What this song does in a room
This song creates a particular kind of quiet. It is not a building-block song that you use to warm up a room or push a crowd toward a climactic moment. It is a landing song. It asks people to stop, to slow down, to notice what they brought into the room with them and to hand it over. At 72 BPM in E, it sits in a register most congregations can find without effort, which means voices tend to join early rather than waiting to see if they can hit the notes. That matters. When people are already singing by the second phrase, they stop being an audience and start being participants. The dynamic arc is deliberate: there is a vulnerability in the first verse that a room tends to meet by leaning in rather than disengaging. You will often see eyes close. You will often see hands that were at sides move upward without anyone cuing it. What is happening is not performance. The song is creating permission: permission to be honest about the week, about the weariness, about the gap between Sunday morning and Monday morning, and to bring all of that forward as an act of worship rather than hiding it behind a composed face.
What this song is saying about God
The theological spine of "Gratitude" is not complicated, but it is sturdy. God is the one who receives. That sounds simple, but think about what it implies: God is present enough to receive what you bring, attentive enough to register the offering, and more than enough that your gratitude is not wasted or performative but actually reaches someone. The song is not making an argument for God's existence. It is operating inside an assumed relationship and describing what that relationship looks like from the giving end. It also says something subtle about God's character by what it does not do: it does not praise God conditionally. It does not say thank you because things went well. It says thank you as a posture, which implies that God is worthy of gratitude independent of outcome. That is a significant theological move, and it will land differently for people in the congregation depending on where they are. For someone coming out of a hard season, that move is either the thing they most need to hear or the thing they most need to argue with. Either way, the song has done its job.
Scriptural backbone
The letter to the Philippians reaches the same conclusion by a different road: "Do not be anxious about anything, but in every situation, by prayer and petition, with thanksgiving, present your requests to God. And the peace of God, which transcends all understanding, will guard your hearts and your minds in Christ Jesus" (Philippians 4:6-7). Paul is writing from prison. The thanksgiving he is describing is not contingent on circumstances because his circumstances are not favorable. He is teaching from inside the hard thing, which is exactly the space "Gratitude" is built to occupy. The connection to the Psalms is equally direct. Psalm 50:14 names the thank offering as the sacrifice that honors God. Psalm 107 cycles through four different groups of desperate people and ends each section with "Let them give thanks to the Lord for his unfailing love." The pattern is distress, deliverance, gratitude. The song compresses that arc into a single act of choosing to say thank you before the deliverance has fully arrived.

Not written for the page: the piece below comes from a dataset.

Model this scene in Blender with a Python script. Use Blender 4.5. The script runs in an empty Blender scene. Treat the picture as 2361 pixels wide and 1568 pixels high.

How to use it in a service
This song works best in the middle of a set, after you have established the space but before you have committed to a particular emotional peak. It is a reset. If your opening songs moved fast and the energy was high, "Gratitude" is the place where you invite the congregation to exhale. It can also close a set quietly, particularly when the sermon theme runs toward surrender, provision, or faithfulness in difficulty. If you are building toward communion, this song is a natural pre-communion moment. It places something in people's hands and asks them to give it over, which is exactly the posture communion asks for. Think carefully before dropping it first in the set. It requires a room that is already somewhat willing to be still. If you are leading a congregation that needs activation before it will engage, start elsewhere and bring this song in once there is already some openness in the room. Forcing stillness before you have earned it produces compliance, not worship.
Things to watch for as the worship leader
The vulnerability of this song can work against you if you are not careful. If you push it, if you add dynamics where the song is asking for restraint, or if you talk too much between sections, you break the particular spell the song is trying to cast. Let the silence do work. When the final chorus settles, resist the impulse to fill the space. Let people stay in the lyric for a moment before you move. Pay attention to tempo drift. At 72 BPM this song is slower than it feels in rehearsal, and under the pressure of a live room the song will sometimes pull faster without anyone deciding to speed up. Have your click-track relationship calibrated before you use this one in a high-stakes moment. Also watch your own face. The congregation is reading you constantly, and this song asks for something quiet and real. If you look like you are performing gratitude, they will feel the distance between what your face is doing and what the song is asking for.
A note for the team behind you (techs, vocalists, band)
Drummers, this is a brushes-or-hot-rods song. Even if your church lives in a rock-leaning sonic world, heavy kick and snare will fight the emotional register of this song at every turn. A light touch on the kit opens the room for voices. Acoustic guitar players, keep your strumming hand loose. The song benefits from a slightly airy, unhurried feel rather than a driving pattern. Keys players, you carry a lot of the color here. Think pad-forward and leave space in the mid-range for voices to live. Bassists, your primary job is holding the bottom without drawing attention to itself. Vocalists on the team, blend is more important than presence on this song. The goal is not to showcase individual voices; the goal is to create a bed that the congregation climbs into. Sound team, watch your lead vocal level carefully. If it sits too high, the congregation defers to the leader instead of joining. Pull it back slightly from where your instinct says comfortable and let the congregation hear themselves in the room.